Show every line below where "scene" can be found.
# start of Dataset section
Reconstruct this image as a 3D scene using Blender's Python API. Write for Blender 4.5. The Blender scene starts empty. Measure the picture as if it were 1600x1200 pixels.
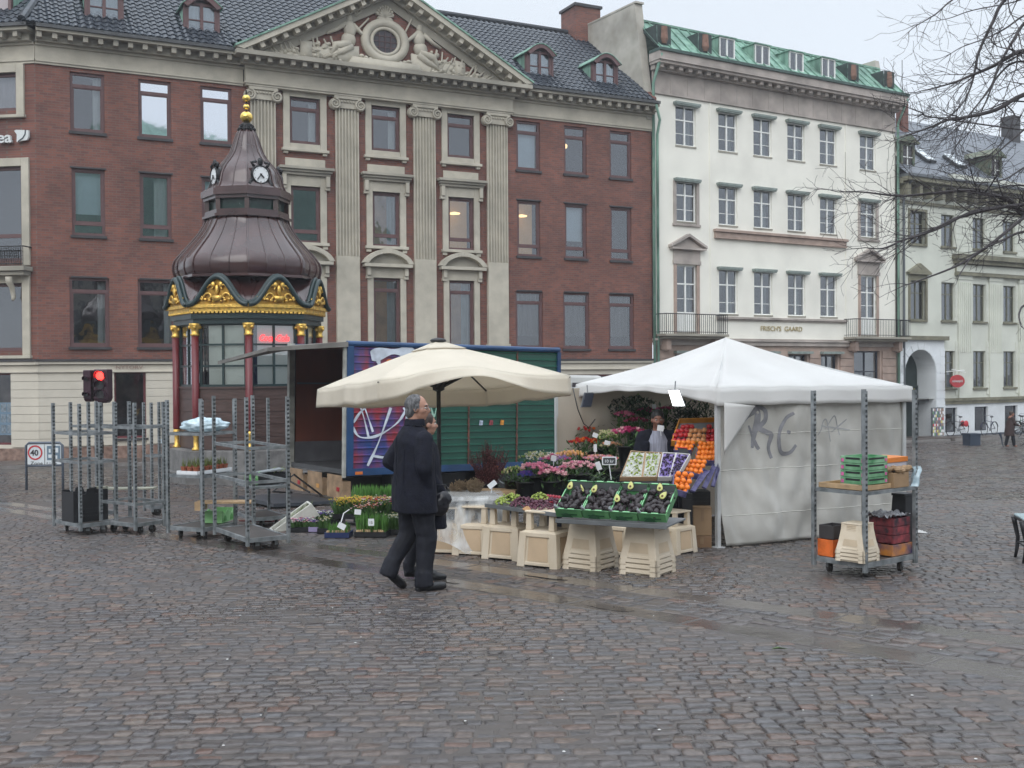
import bpy, bmesh, math, random
import numpy as np
from mathutils import Vector, Matrix, noise
random.seed(7)
sc = bpy.context.scene
COL = sc.collection
rad = math.radians
# ---------------------------------------------------------------- camera
F_PX = 1700.; PITCH = math.atan(18/1700.); ROLL = -.007; EYE = 1.65; SLOPE = 56/1700.
_cp, _sp, _c, _s = math.cos(PITCH), math.sin(PITCH), math.cos(ROLL), math.sin(ROLL)
RT = Vector((_c, _s*_sp, _s*_cp)); UPV = Vector((-_s, _c*_sp, _c*_cp)); FW = Vector((0, _cp, -_sp))
cam = bpy.data.cameras.new('camera'); camo = bpy.data.objects.new('camera', cam); COL.objects.link(camo)
cam.sensor_width = 36; cam.lens = F_PX/1600*36; cam.clip_start = .1; cam.clip_end = 900
mw = Matrix((RT, UPV, -FW)).transposed().to_4x4(); mw.translation = (0, 0, EYE); camo.matrix_world = mw
sc.camera = camo
def ray(px, py): return RT*((px-800)/F_PX) + UPV*((600-py)/F_PX) + FW
def G(px, py, h=0.):            # photo pixel -> point on the sloping square
    d = ray(px, py); t = (h-EYE)/(d.z+SLOPE*d.y); return Vector((t*d.x, t*d.y, EYE+t*d.z))
def HZ(px, py, z):              # photo pixel -> point on a level plane
    d = ray(px, py); t = (z-EYE)/d.z; return Vector((t*d.x, t*d.y, z))
def AT(px, py, D):
    d = ray(px, py); t = D/d.y; return Vector((t*d.x, D, EYE+t*d.z))
def gz(y): return -SLOPE*y
# ---------------------------------------------------------------- light
w = bpy.data.worlds.new('World'); sc.world = w; w.use_nodes = True
nt = w.node_tree; nt.nodes.clear()
def wn(t, **k):
    n = nt.nodes.new(t)
    for a, b in k.items(): setattr(n, a, b)
    return n
SUN_EL, SUN_AZ = rad(36), rad(192)
sky = wn('ShaderNodeTexSky', sky_type='NISHITA', sun_disc=False, sun_elevation=SUN_EL, sun_rotation=SUN_AZ)
tc = wn('ShaderNodeTexCoord'); sx = wn('ShaderNodeSeparateXYZ'); mr = wn('ShaderNodeMapRange', interpolation_type='SMOOTHSTEP')
nt.links.new(tc.outputs['Generated'], sx.inputs[0]); nt.links.new(sx.outputs['Z'], mr.inputs['Value'])
mr.inputs['From Min'].default_value = .3; mr.inputs['From Max'].default_value = 1.; mr.inputs['To Min'].default_value = 9.; mr.inputs['To Max'].default_value = 21.
cl = wn('ShaderNodeTexNoise'); cl.inputs['Scale'].default_value = 2.2; cl.inputs['Detail'].default_value = 3
nt.links.new(tc.outputs['Generated'], cl.inputs['Vector'])
cm = wn('ShaderNodeMapRange'); nt.links.new(cl.outputs['Fac'], cm.inputs['Value']); cm.inputs['To Min'].default_value = .93; cm.inputs['To Max'].default_value = 1.05
mu = wn('ShaderNodeMath', operation='MULTIPLY'); nt.links.new(mr.outputs[0], mu.inputs[0]); nt.links.new(cm.outputs[0], mu.inputs[1])
vm = wn('ShaderNodeVectorMath', operation='SCALE'); vm.inputs[0].default_value = (.915, .99, 1.08)
nt.links.new(mu.outputs[0], vm.inputs['Scale'])
mx = wn('ShaderNodeMix', data_type='RGBA'); mx.inputs['Factor'].default_value = .93      # thick cloud deck over the sky
nt.links.new(sky.outputs[0], mx.inputs['A']); nt.links.new(vm.outputs[0], mx.inputs['B'])
bg = wn('ShaderNodeBackground'); bg.inputs['Strength'].default_value = .1
wo = wn('ShaderNodeOutputWorld'); nt.links.new(mx.outputs['Result'], bg.inputs[0]); nt.links.new(bg.outputs[0], wo.inputs[0])
sl = bpy.data.lights.new('sun', 'SUN'); sl.energy = 1.35; sl.angle = rad(50); sl.color = (1, .98, .95)
so = bpy.data.objects.new('sun', sl); COL.objects.link(so)
so.rotation_euler = Vector((math.sin(SUN_AZ)*math.cos(SUN_EL), math.cos(SUN_AZ)*math.cos(SUN_EL), math.sin(SUN_EL))).to_track_quat('Z', 'Y').to_euler()
sc.view_settings.view_transform = 'Standard'; sc.view_settings.look = 'None'; sc.view_settings.exposure = .1; sc.view_settings.gamma = 1
sc.render.engine = 'CYCLES'; sc.cycles.max_bounces = 7; sc.cycles.transparent_max_bounces = 16
# ---------------------------------------------------------------- materials
MATS = {}
def nmat(name):
    m = bpy.data.materials.new(name); m.use_nodes = True; t = m.node_tree
    b = t.nodes['Principled BSDF']; return m, t, b
def col4(c): return (c[0], c[1], c[2], 1)
def mat(name, c, rough=.6, metal=0, var=.12, scale=4., bump=0, bscale=None, c2=None, emit=0, coat=0, spec=.5, alpha=1, trans=0, det=4, squash=None, subs=0, stain=0):
    if name in MATS: return MATS[name]
    m, t, b = nmat(name); L = t.links.new
    tcn = t.nodes.new('ShaderNodeTexCoord'); vec = tcn.outputs['Object']
    if squash:
        mp = t.nodes.new('ShaderNodeMapping'); mp.inputs['Scale'].default_value = squash; L(vec, mp.inputs[0]); vec = mp.outputs[0]
    if var or c2:
        nz = t.nodes.new('ShaderNodeTexNoise'); nz.inputs['Scale'].default_value = scale; nz.inputs['Detail'].default_value = det; L(vec, nz.inputs['Vector'])
        cr = t.nodes.new('ShaderNodeValToRGB'); L(nz.outputs['Fac'], cr.inputs[0])
        cr.color_ramp.elements[0].position = .32; cr.color_ramp.elements[1].position = .68
        ca = [x*(1-var) for x in c]; cb = c2 if c2 else [min(1, x*(1+var)) for x in c]
        cr.color_ramp.elements[0].color = col4(ca); cr.color_ramp.elements[1].color = col4(cb)
        out = cr.outputs[0]
        if stain:
            n2 = t.nodes.new('ShaderNodeTexNoise'); n2.inputs['Scale'].default_value = .7; n2.inputs['Detail'].default_value = 8; L(tcn.outputs['Object'], n2.inputs['Vector'])
            m2 = t.nodes.new('ShaderNodeMapRange'); L(n2.outputs['Fac'], m2.inputs[0]); m2.inputs['From Min'].default_value = .42; m2.inputs['From Max'].default_value = .66
            m2.inputs['To Min'].default_value = 1; m2.inputs['To Max'].default_value = 1-stain
            vs = t.nodes.new('ShaderNodeVectorMath'); vs.operation = 'SCALE'; L(out, vs.inputs[0]); L(m2.outputs[0], vs.inputs['Scale']); out = vs.outputs[0]
        L(out, b.inputs['Base Color'])
        r2 = t.nodes.new('ShaderNodeMapRange'); L(nz.outputs['Fac'], r2.inputs[0]); r2.inputs['To Min'].default_value = max(.02, rough-.08); r2.inputs['To Max'].default_value = min(1, rough+.08); L(r2.outputs[0], b.inputs['Roughness'])
    else:
        b.inputs['Base Color'].default_value = col4(c); b.inputs['Roughness'].default_value = rough
    b.inputs['Metallic'].default_value = metal
    b.inputs['Specular IOR Level'].default_value = spec
    if coat: b.inputs['Coat Weight'].default_value = coat; b.inputs['Coat Roughness'].default_value = .15
    if emit: b.inputs['Emission Color'].default_value = col4(c); b.inputs['Emission Strength'].default_value = emit
    if alpha < 1: b.inputs['Alpha'].default_value = alpha
    if trans: b.inputs['Transmission Weight'].default_value = trans
    if subs:
        tr = t.nodes.new('ShaderNodeBsdfTranslucent'); tr.inputs[0].default_value = col4(c2 or c); ms = t.nodes.new('ShaderNodeMixShader'); ms.inputs[0].default_value = subs
        L(b.outputs[0], ms.inputs[1]); L(tr.outputs[0], ms.inputs[2]); L(ms.outputs[0], t.nodes['Material Output'].inputs['Surface'])
    if bump:
        nb = t.nodes.new('ShaderNodeTexNoise'); nb.inputs['Scale'].default_value = bscale or scale*4; nb.inputs['Detail'].default_value = 4; L(vec, nb.inputs['Vector'])
        bp = t.nodes.new('ShaderNodeBump'); bp.inputs['Strength'].default_value = min(1, bump); bp.inputs['Distance'].default_value = .02; L(nb.outputs['Fac'], bp.inputs['Height']); L(bp.outputs[0], b.inputs['Normal'])
    MATS[name] = m; return m
def brickmat(name, a, b2, mort, bw=.24, rh=.08, ms=.008, rough=.75, stain=(.6, .75), bumpd=.006, swap=True):
    if name in MATS: return MATS[name]
    m, t, b = nmat(name); L = t.links.new
    tcn = t.nodes.new('ShaderNodeTexCoord'); sp = t.nodes.new('ShaderNodeSeparateXYZ'); cb = t.nodes.new('ShaderNodeCombineXYZ'); L(tcn.outputs['Object'], sp.inputs[0])
    ad = t.nodes.new('ShaderNodeMath'); ad.operation = 'ADD'; L(sp.outputs[0], ad.inputs[0]); L(sp.outputs[1], ad.inputs[1])
    L(ad.outputs[0], cb.inputs[0]); L(sp.outputs[2 if swap else 1], cb.inputs[1])
    bt = t.nodes.new('ShaderNodeTexBrick'); L(cb.outputs[0], bt.inputs['Vector'])
    bt.inputs['Color1'].default_value = col4(a); bt.inputs['Color2'].default_value = col4(b2); bt.inputs['Mortar'].default_value = col4(mort)
    bt.inputs['Scale'].default_value = 1; bt.inputs['Mortar Size'].default_value = ms; bt.inputs['Brick Width'].default_value = bw; bt.inputs['Row Height'].default_value = rh; bt.inputs['Bias'].default_value = -.1
    nz = t.nodes.new('ShaderNodeTexNoise'); nz.inputs['Scale'].default_value = .55; nz.inputs['Detail'].default_value = 10; nz.inputs['Roughness'].default_value = .65; L(tcn.outputs['Object'], nz.inputs['Vector'])
    mr_ = t.nodes.new('ShaderNodeMapRange'); L(nz.outputs['Fac'], mr_.inputs[0]); mr_.inputs['From Min'].default_value = .3; mr_.inputs['From Max'].default_value = .7; mr_.inputs['To Min'].default_value = stain[0]; mr_.inputs['To Max'].default_value = 1.15
    sc_ = t.nodes.new('ShaderNodeVectorMath'); sc_.operation = 'SCALE'; L(bt.outputs['Color'], sc_.inputs[0]); L(mr_.outputs[0], sc_.inputs['Scale'])
    L(sc_.outputs[0], b.inputs['Base Color']); b.inputs['Roughness'].default_value = rough
    bp = t.nodes.new('ShaderNodeBump'); bp.inputs['Strength'].default_value = .6; bp.inputs['Distance'].default_value = bumpd; bp.invert = True; L(bt.outputs['Fac'], bp.inputs['Height']); L(bp.outputs[0], b.inputs['Normal'])
    MATS[name] = m; return m
def glassmat(name, tint=(.75, .8, .82), k=2.2, base=.06, wob=.15):
    if name in MATS: return MATS[name]
    m, t, b = nmat(name); L = t.links.new; t.nodes.remove(b)
    tr = t.nodes.new('ShaderNodeBsdfTransparent'); tr.inputs[0].default_value = col4(tint)
    gl = t.nodes.new('ShaderNodeBsdfGlossy'); gl.inputs['Roughness'].default_value = .03; gl.inputs['Color'].default_value = (.92, .95, 1, 1)
    fr = t.nodes.new('ShaderNodeFresnel'); fr.inputs[0].default_value = 1.5
    ma = t.nodes.new('ShaderNodeMath'); ma.operation = 'MULTIPLY_ADD'; ma.inputs[1].default_value = k; ma.inputs[2].default_value = base; ma.use_clamp = True; L(fr.outputs[0], ma.inputs[0])
    tcn = t.nodes.new('ShaderNodeTexCoord'); nz = t.nodes.new('ShaderNodeTexNoise'); nz.inputs['Scale'].default_value = 1.4; L(tcn.outputs['Object'], nz.inputs['Vector'])
    bp = t.nodes.new('ShaderNodeBump'); bp.inputs['Strength'].default_value = wob; bp.inputs['Distance'].default_value = .05; L(nz.outputs['Fac'], bp.inputs['Height']); L(bp.outputs[0], gl.inputs['Normal'])
    ms = t.nodes.new('ShaderNodeMixShader'); L(ma.outputs[0], ms.inputs[0]); L(tr.outputs[0], ms.inputs[1]); L(gl.outputs[0], ms.inputs[2]); L(ms.outputs[0], t.nodes['Material Output'].inputs['Surface'])
    MATS[name] = m; return m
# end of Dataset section
• Task solution
Reconstruct this image as a 3D scene using Blender's Python API. Write for Blender 4.5. The Blender scene starts empty. Measure the picture as if it were 1600x1200 pixels.
sc = bpy.context.scene